Here’s the main problem surrounding Garcia’s Texas Chainsaw Massacre: it misguidedly distills the terror that transpired in 1974 into Leatherface vs. Sally Hardesty by shaping this sequel into a framework for revenge. But it doesn’t put in the work to do this correctly (Hooper’s Texas Chainsaw Massacre 2 achieves Stretch’s revenge arc in extremely satisfactory fashion). Our new cast of characters are flying blind during this entire ordeal, and Sally doesn’t care to instruct anyone about what Leatherface is capable of, nor does she seem to want to prevent this from happening to anyone else like it did her. There’s also quite a gap between how the film wants us to see Leatherface and who he really is. In 1974 he was childlike in nature and prone to suggestion, but to be fair, was portrayed as a completely raw force devoid of identity. Here in 2022 he’s shown as undoubtedly capable of the higher functions he lacked in the past but chooses not to use them, least of all subtlety and reason. Without making an effort to show its audience any fundamental change between Leatherface from the past to the present, Massacre by default boils him down to just another killer with a theme.

Mark Burnham as Leatherface. Cr. Yana Blajeva / ©2022 Legendary, Courtesy of Netflix

Leatherface has been kept as a resident in a decrepit orphanage, let loose by the owner and caretaker’s untimely death. Thus the film sets him out to represent the embodiment of evil, fully aware of his wrongdoing and complicit nature to his family’s operation. It’s one thing for Sally to believe this after all this time but simply outlandish for the film to present it to us this way. Throw in some CGI gore FX, ill-conceived throwaway dialogue, and eye-rolling telegraphing, and the film achieves the opposite of what it thought it set out to do. It’s not engaging or terrifying enough for those who connect with Tobe Hooper’s original film and is far too tame and empty to garner its own devoted fanbase within this singular film. Instead of reviving the franchise in its own unique way it aims to set up more of what we’ve already gotten in the past (coming very close to the butchered Texas Chainsaw 3D), and in presentation certainly feels like a Blumhouse title, but not in the way it aims to. Sadly, near everything the film makes the effort to set up gets left utterly unused and squanders its own potential.

Olwen Fouéré as Sally Hardesty. Cr. Jana Blajeva / ©2021 Legendary, Courtesy of Netflix

Over the course of Tobe Hooper’s 1974 original classic, we experience joy and horror with its innocent & unsuspecting characters as if we were there. We run with them across the empty Texan expanse in the blood-curdling realization that there is nothing out there. True terror is a vacuum. More pointedly, true terror makes a painstaking effort in order to create a vacuum.

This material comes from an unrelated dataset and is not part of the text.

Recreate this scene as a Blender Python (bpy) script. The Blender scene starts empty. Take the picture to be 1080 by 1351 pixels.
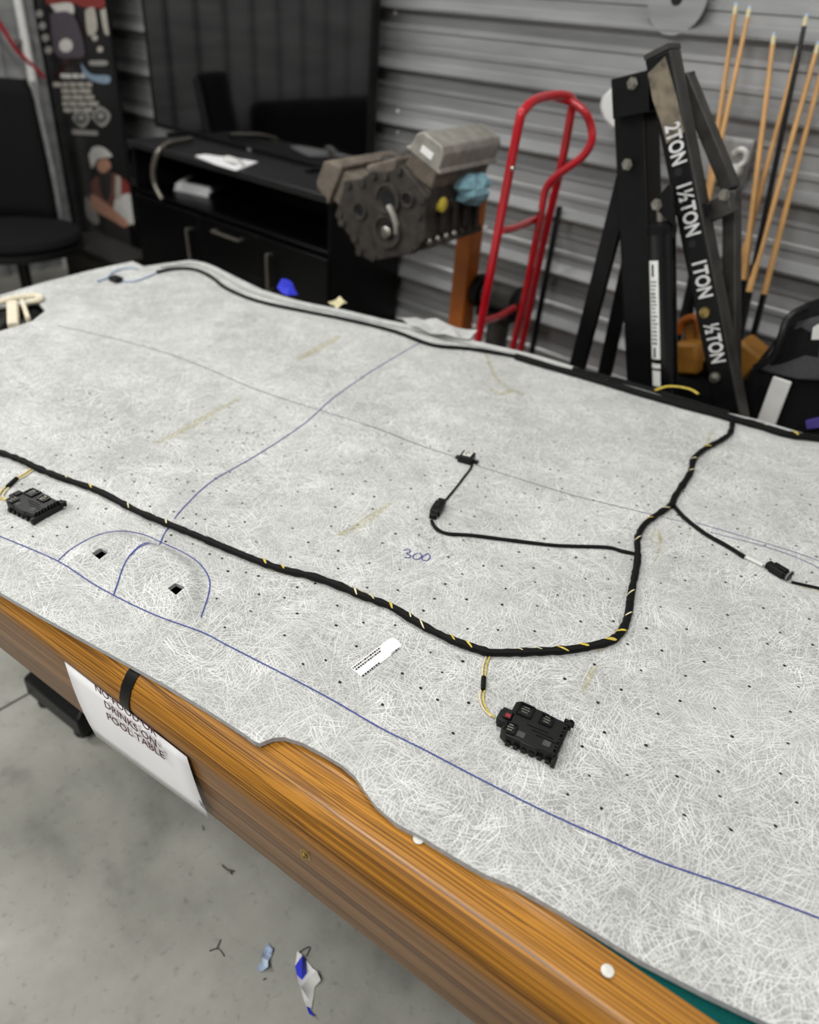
import bpy, bmesh, math, random
import numpy as np
from mathutils import Vector, Matrix, geometry, noise as mnoise
random.seed(7); RNG = np.random.default_rng(7)
S = bpy.context.scene; COL = S.collection

# ---------------------------------------------------------------- camera, world, lights, exposure
ROLL, PITCH, YAW, FPX, CZ = math.radians(4.5), math.radians(-34), math.radians(-39), 1000.0, 1.65
_f = Vector((math.sin(YAW)*math.cos(PITCH), math.cos(YAW)*math.cos(PITCH), math.sin(PITCH)))
_r0 = Vector((math.cos(YAW), -math.sin(YAW), 0)); _u0 = _r0.cross(_f)
_r = math.cos(ROLL)*_r0 + math.sin(ROLL)*_u0; _u = -math.sin(ROLL)*_r0 + math.cos(ROLL)*_u0
CAM = Vector((0, 0, CZ))
cd = bpy.data.cameras.new('camera'); co = bpy.data.objects.new('camera', cd); COL.objects.link(co)
co.matrix_world = Matrix(((_r.x, _u.x, -_f.x, 0), (_r.y, _u.y, -_f.y, 0), (_r.z, _u.z, -_f.z, CZ), (0, 0, 0, 1)))
cd.sensor_fit = 'HORIZONTAL'; cd.sensor_width = 36; cd.lens = 36*FPX/1080; cd.clip_start = .02
cd.dof.use_dof = True; cd.dof.focus_distance = 1.1; cd.dof.aperture_fstop = 3.3
S.camera = co
w = bpy.data.worlds.new('room_air'); S.world = w; w.use_nodes = True
w.node_tree.nodes['Background'].inputs[0].default_value = (.5, .53, .57, 1); w.node_tree.nodes['Background'].inputs[1].default_value = .05
S.view_settings.view_transform = 'Standard'; S.view_settings.look = 'None'; S.view_settings.gamma = 1
S.view_settings.use_curve_mapping = False; S.view_settings.exposure = 0.0
CEIL = 3.3
LAMPS = [(-1.2, 1.45, 1.6, .4, 26), (-.6, -1.5, 1.8, .5, 82), (-3.2, -.9, 1.6, .4, 75), (-3.7, 1.45, 1.4, .35, 34), (1.4, 1.2, 1.4, .35, 34)]
for i, (x, y, sx, sy, e) in enumerate(LAMPS):
    ld = bpy.data.lights.new('ceiling_lamp', 'AREA'); ld.shape = 'RECTANGLE'; ld.size = sx; ld.size_y = sy; ld.energy = e; ld.color = (1, .985, .955)
    lo = bpy.data.objects.new('ceiling_lamp', ld); COL.objects.link(lo); lo.location = (x, y, CEIL - .075)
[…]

It has to keep its subjects within these boundaries, and as long as it does, it knows that it can do anything it wants within them. There is a vague notion of these boundaries in the 2022 film but in failing to even attempt to build tension, it loses focus on manifesting the only thing Leatherface excels at: generating fear. There is an upswing during the final act as events start to culminate, and this frankly supplies the best moments of the entire movie but in almost no time it kills its own momentum. It turns almost on a dime and makes you wish that this were more of a comedy instead.